_AIM OF THE TASK_.
Tell how many lines have the string "scene" in them, and write nothing besides the number.

_PROVIDED DATA_.

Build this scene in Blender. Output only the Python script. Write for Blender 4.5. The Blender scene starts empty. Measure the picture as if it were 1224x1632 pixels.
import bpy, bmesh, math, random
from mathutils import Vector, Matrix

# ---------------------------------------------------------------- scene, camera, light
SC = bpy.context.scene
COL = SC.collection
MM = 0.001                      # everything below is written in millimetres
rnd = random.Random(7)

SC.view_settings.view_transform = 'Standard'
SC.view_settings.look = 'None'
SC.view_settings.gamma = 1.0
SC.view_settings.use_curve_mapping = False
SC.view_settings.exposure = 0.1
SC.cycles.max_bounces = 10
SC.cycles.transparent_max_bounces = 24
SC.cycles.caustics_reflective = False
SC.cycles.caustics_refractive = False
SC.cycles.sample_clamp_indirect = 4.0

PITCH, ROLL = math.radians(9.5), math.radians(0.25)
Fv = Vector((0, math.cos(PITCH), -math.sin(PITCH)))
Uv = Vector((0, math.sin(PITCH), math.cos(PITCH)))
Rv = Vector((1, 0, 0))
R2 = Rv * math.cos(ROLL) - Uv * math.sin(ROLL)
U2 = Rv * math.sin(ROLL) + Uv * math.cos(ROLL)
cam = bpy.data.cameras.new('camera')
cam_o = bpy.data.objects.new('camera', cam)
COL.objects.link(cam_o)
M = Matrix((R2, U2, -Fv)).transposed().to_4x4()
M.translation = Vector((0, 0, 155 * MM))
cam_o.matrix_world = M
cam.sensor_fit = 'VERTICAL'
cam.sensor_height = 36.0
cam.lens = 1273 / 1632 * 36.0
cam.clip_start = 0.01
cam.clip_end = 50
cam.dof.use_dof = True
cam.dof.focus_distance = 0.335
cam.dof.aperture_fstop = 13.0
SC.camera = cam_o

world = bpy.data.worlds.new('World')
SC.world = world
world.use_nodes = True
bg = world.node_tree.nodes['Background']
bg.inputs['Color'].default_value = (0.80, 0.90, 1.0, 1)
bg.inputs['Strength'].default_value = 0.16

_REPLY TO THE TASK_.
3